*GIVEN PROBLEM*. Your answer should be a single number: the count of lines that include "part".

■ ■ ■ ■

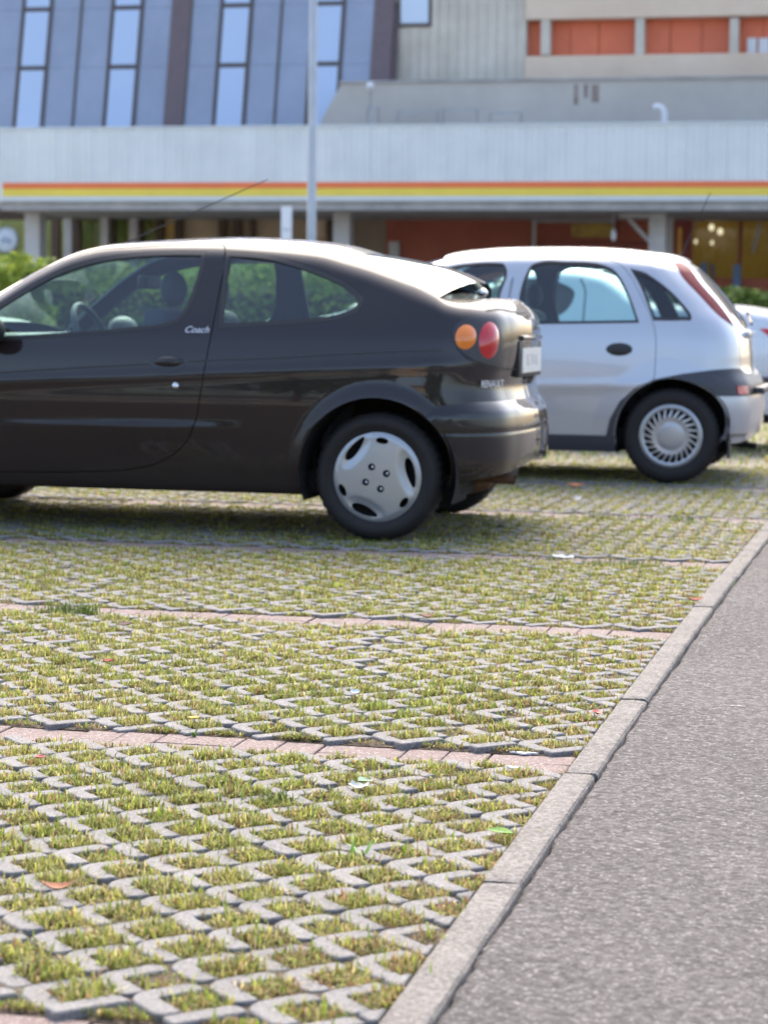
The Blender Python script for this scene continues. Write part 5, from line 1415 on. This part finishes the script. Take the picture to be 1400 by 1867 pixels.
# ------------------------------------------------------------------ fallen leaves and litter
def leaf_obj(name, label, cat, px, py, L, Wd, col, rz, curl=.25, z=.006, group="fallen leaves on the pavers", tilt=0.15, shape='leaf'):
    X_, Y_ = gnd(px, py, z); n = 8; V = []; f = []
    for i in range(n + 1):
        u = i / n; w_ = Wd * (math.sin(math.pi * u) ** .8 if shape == 'leaf' else (1 if .05 < u < .95 else .8)) * .5 + .0006
        if shape == 'torn': w_ *= .7 + .5 * abs(math.sin(7 * u + px))
        hz_ = curl * L * (u - .5) ** 2 * 2
        for j in (-1, -.5, 0, .5, 1): V.append((L * (u - .5), w_ * j, hz_ + abs(j) * w_ * .45 + .0012))
    for i in range(n):
        for j in range(4): f.append((i * 5 + j, i * 5 + j + 1, (i + 1) * 5 + j + 1, (i + 1) * 5 + j))
    k = len(V); V += [(a, b, c - .0012) for a, b, c in V]; f += [tuple(k + i for i in reversed(g)) for g in f]
    o = mesh(name, V, f, mat(name + " colour", col, .6, var=.25, vscale=60), None, True)
    o.location = (X_, Y_, z); o.rotation_euler = (tilt, random.uniform(-.1, .1), rz)
    tag(o, label, cat, group); return o
leaf_obj("fallen_leaf", "curled orange leaf lying on the grass at lower left", "leaf", 102, 1622, .056, .024, (.40, .15, .06), .5, .5, .012)
leaf_obj("fallen_leaf", "small bright red leaf just below the brick strip at left", "leaf", 72, 1383, .028, .016, (.42, .02, .02), 1.2, .3, .016)
leaf_obj("fallen_leaf", "small red leaf in the second bay at left", "leaf", 198, 1207, .035, .02, (.40, .03, .03), .2, .4, .014)
leaf_obj("fallen_leaf", "red leaf beside the kerb right of the second brick strip", "leaf", 1088, 1302, .04, .024, (.36, .03, .03), 1.9, .3, .010)
leaf_obj("fallen_leaf", "fresh oval green leaf lying by the kerb", "leaf", 911, 1520, .058, .026, (.14, .30, .03), -.35, .15, .010)
leaf_obj("fallen_leaf", "dry brown leaf on the pink strip in front of the coupe", "leaf", 778, 1126, .05, .03, (.26, .12, .07), .4, .5, .006)
leaf_obj("fallen_leaf", "orange brown leaf near the hatchback", "leaf", 1048, 887, .10, .05, (.55, .18, .06), .2, .4, .012)
leaf_obj("fallen_leaf", "dark red leaf by the kerb further up", "leaf", 1268, 1096, .06, .03, (.40, .10, .06), .4, .4, .012)
leaf_obj("fallen_leaf", "dark brown leaf in the second bay, left part", "leaf", 228, 1141, .05, .03, (.13, .06, .05), .1, .3, .014)
leaf_obj("paper_scrap", "torn white paper scrap in the grass, lower middle", "litter", 655, 1437, .042, .018, (.60, .60, .53), -.2, .35, .014, "litter on the pavers", .3, 'torn')
leaf_obj("fallen_leaf", "small grey-green leaf beside the torn white paper scrap", "leaf", 664, 1427, .035, .03, (.22, .36, .22), .9, .2, .016)
leaf_obj("paper_scrap", "pale blue paper scrap on the pavers beyond the brick strip", "litter", 647, 1264, .024, .018, (.45, .54, .66), .3, .2, .012, "litter on the pavers", .3, 'torn')
leaf_obj("paper_scrap", "crumpled white scrap on the pavers in front of the hatchback", "litter", 1026, 1019, .09, .04, (.6, .62, .6), .05, .1, .004, "litter on the pavers", .1, 'torn')
leaf_obj("paper_scrap", "tiny white scrap far back near the hatchback's front shadow", "litter", 1054, 911, .035, .03, (.6, .6, .6), .05, .3, .012, "litter on the pavers", .4, 'torn')
leaf_obj("paper_scrap", "small flat pale scrap lying alone on the asphalt", "litter", 1345, 1291, .04, .016, (.35, .33, .32), .1, .02, -.0125, "litter on the pavers", .02, 'torn')
# white splashes on the last bricks of the strip
for (px, py, a, b, lab) in ((955, 1373, .05, .018, "white dropping splashed on the last brick of the strip"), (937, 1399, .03, .014, "small pale dropping on the paver below the brick strip end")):
    X_, Y_ = gnd(px, py, -.008 if b > .015 else .003); V = []; n = 22
    for i in range(n):
        t = 2 * math.pi * i / n; r = 1 + .35 * math.sin(3 * t + px) + .2 * math.sin(7 * t)
        V.append((X_ + a / 2 * r * math.cos(t), Y_ + b / 2 * r * math.sin(t), (-.0065 if b > .015 else .004)))
    V += [(x, y, z - .004) for x, y, z in V]
    o = mesh("bird_dropping", V, [tuple(range(n))] + [(i, n + i, n + (i + 1) % n, (i + 1) % n) for i in range(n)], M_wht); tag(o, lab, "dropping")
# little yellow flower
X_, Y_ = gnd(353, 1316, .01)
fl = empty("dandelion", (X_, Y_, -.01)); tag(fl, "small yellow flower in the grass just beyond the brick strip", "flower")
tube("stem", [(0, 0, 0), (.003, 0, .018), (.002, -.002, .028)], .0015, mat("stem green", (.15, .25, .05), .6), fl, 6)
M_pet = mat("yellow petals", (.75, .42, .02), .6)
for q in range(12):
    t = 2 * math.pi * q / 12; r = .014 if q % 2 else .011; c, s_ = math.cos(t), math.sin(t)
    mesh("petal", [(0, 0, .028), (c * r - s_ * .003, s_ * r + c * .003, .032), (c * r * 1.15, s_ * r * 1.15, .029), (c * r + s_ * .003, s_ * r - c * .003, .032)], [(0, 1, 2, 3)], M_pet, fl)
# broad-bladed weed
def weed(px, py, n, L, label, seed):
    X_, Y_ = gnd(px, py, 0); r = random.Random(seed); w0 = empty("weed", (X_, Y_, -.018)); tag(w0, label, "weed")
    mt = mat("fresh weed green", (.22, .40, .05), .5)
    for q in range(n):
        t = r.uniform(0, 6.28); V = []; f = []; wd = .0042 * r.uniform(.8, 1.3); l = L * r.uniform(.6, 1.1); lean = r.uniform(.2, .8)
        for i in range(7):
            u = i / 6; d = l * math.sin(lean * u * 1.3) * u; h_ = l * u * math.cos(lean * u); ww = wd * (1 - u ** 2) + .0004
            c, s_ = math.cos(t), math.sin(t)
            V += [(c * d - s_ * ww, s_ * d + c * ww, h_), (c * d + s_ * ww, s_ * d - c * ww, h_)]
        for i in range(6): f.append((2 * i, 2 * i + 1, 2 * i + 3, 2 * i + 2))
        mesh("leaf_blade", V, f, mt, w0, True)
weed(664, 1560, 4, .055, "bright green broad-bladed weed between pavers, lower middle", 1)
weed(640, 1562, 3, .05, "low broad-leaved weed left of the bright broad-bladed one", 3)
weed(355, 1336, 3, .04, "thin green weed right of the small yellow flower", 5)
# ------------------------------------------------------------------ out of view behind the camera, added for the car's paint to reflect
M_bark = mat("bark", (.09, .065, .045), .9, bump=.5, bscale=20)
def tree(X_, Y_, hgt, rad, seed, label):
    r = np.random.default_rng(seed); t = empty("tree", (X_, Y_, -.1)); tag(t, label, "tree", "unseen trees added for reflections")
    tube("trunk", [(0, 0, 0), (.1, 0, hgt * .3), (0, .1, hgt * .6), (.1, 0, hgt * .85)], [.22, .17, .11, .03], M_bark, t)
    cl = r.normal(0, 1, (26, 3)); cl /= np.linalg.norm(cl, axis=1)[:, None]; cl *= r.uniform(.35, .95, (26, 1)) * np.array([rad, rad, hgt * .32]); cl[:, 2] += hgt * .62
    N = 2600; i = r.integers(0, 26, N); P = cl[i] + r.normal(0, rad * .20, (N, 3))
    a = r.normal(0, 1, (N, 3)); a /= np.linalg.norm(a, axis=1)[:, None]; b = np.cross(a, r.normal(0, 1, (N, 3))); b /= np.linalg.norm(b, axis=1)[:, None]; s_ = .17 * r.uniform(.6, 1.4, (N, 1))
    V = np.stack([P - a * s_, P + b * s_ * .6, P + a * s_, P - b * s_ * .6], 1)
    C = np.repeat((np.array([[.05, .08, .02], [.08, .12, .03], [.11, .14, .04]])[r.integers(0, 3, N)])[:, None, :], 4, 1)
    fast_mesh("crown", V.reshape(-1, 3), [np.arange(N)[:, None] * 4 + np.arange(4)[None]], M_leaf, t, C.reshape(-1, 3))
for k_, (x, y, h_, rd) in enumerate(((-14, -13, 6.5, 2.6), (-9.5, -15, 7.2, 2.8), (-5.5, -14, 5.6, 2.4), (4.5, -14, 6.4, 2.6), (9, -15, 7.0, 2.8), (13, -13, 6.2, 2.6), (-19, -14, 7, 2.8), (-24, -14, 6.6, 2.8))):
    tree(x, y, h_, rd, 40 + k_, ["fourth", "third", "second", "fifth", "sixth", "seventh", "outermost left", "first"][k_] + " leafy tree in the unseen row added behind the viewer for paint reflections")
bb = empty("house", (-.5, -24, -.1)); tag(bb, "beige flat-roofed house across the road, mirrored in the coupe's rear quarter", "house")
M_hw = mat("sunny beige render", (.55, .43, .30), .9, var=.06, vscale=1)
box("wall", -5, 5, -8, 0, 0, 5.6, M_hw, bb); box("roof", -5.3, 5.3, -8.3, .3, 5.6, 5.85, M_brown, bb)
for x in (-3.6, -1.2, 1.2, 3.6):
    for z in (1.0, 3.6):
        w0 = box("window", x - .5, x + .5, .002, .06, z, z + 1.2, M_frame, bb); box("pane", x - .43, x + .43, .061, .066, z + .07, z + 1.13, M_skyglass, w0)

■ ■ ■ ■

*FINAL RESULT*. 2